Whatever Happened To McDonald's First Mascot, Speedee?
When Richard and Maurice McDonald introduced McDonald's and the "Speedee Service System", they prefigured the fast food industry. Retro Planet describes this at the time innovative system as one in which "customers walked up to the window to get their own food", as opposed to being served at a table. Additionally, the McDonalds stripped their menu down to burgers, fries, and soft drinks. The point was to make serving the customer as quick as possible.
To advertise their speed, however, McDonald's needed a mascot. So, they created Speedee, a chef with a hamburger-shaped head and an appropriately blunt name. The Daily Meal describes this early iteration of the McDonald's logo as featuring "Speedee, a jaunty, pudgy, winking little chef with a hamburger for a head and a chef's hat. He holds a sign reading 'I'm Speedee' just to make sure everyone's on the same page."
There wasn't too much more Speedee than this though. The McDonald's wiki claims that Speedee did not appear in any commercials before his retirement in 1962, a year after the arches began to appear. Retro Planet credits confusion with Alka-Seltzer's Speedy mascot for Speedee's discontinuation. However, Alan Hess's research for the Journal of the Society of Architectural Historians found that "market research showed that people identified McDonald's primarily with the golden arches [instead of Speedee]." So, they dropped him, later replacing him with Ronald McDonald and a focus on branded arches.
Speedee today
You can probably guess or remember that Speedee fell from the McDonald's brand. However, he can still be seen here and there.
In a 2015 article for Eater, Lucas Petersen describes his "pilgrimage" to the oldest McDonald's outlet in Downey, California: "The fonts are different; the sign features one massive yellow parabola coming out of the ground instead of Stanley Clark Meston's iconic 'Golden Arches.' There's no mansard roof. And there's a fat little moon-faced chef mascot parading around on top of the sign (his name is Speedee, if you were wondering). This the pre-Kroc, O.G. McDonald's." It's a trip back to the imaginary 1950s. An air of reverence is held when presented with the origins of the McDonald's burger.

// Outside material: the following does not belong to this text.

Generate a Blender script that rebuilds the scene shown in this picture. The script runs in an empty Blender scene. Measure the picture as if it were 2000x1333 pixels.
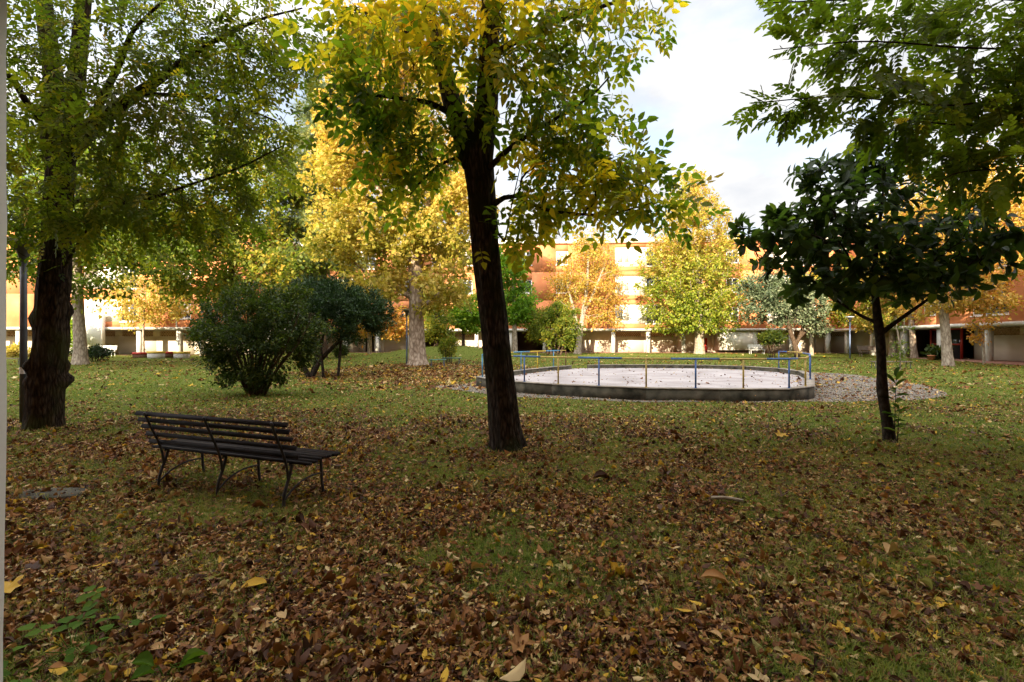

On BurgerWeb in 2015, another writer titled the "Wisconsin Hamburglar" rhapsodizes about the Speedee McDonald's in Green Bay and laments how, to their knowledge, it is one of the two remaining in existence. In the comments, however, a few others piped in to talk about other Speedee McDonald's that are still around, in places like Montrose, Colorado and Apple Valley, Minnesota. While Speedee's usurpation by Ronald McDonald — in Wisconsin Hamburglar's words, the "garish clown" — was probably necessary in terms of making MacDonald's into the iconic fast food brand of today, the image of the old McDonald's, the one actually owned by the brothers McDonald and not Ray Kroc, still lingers as nostalgia.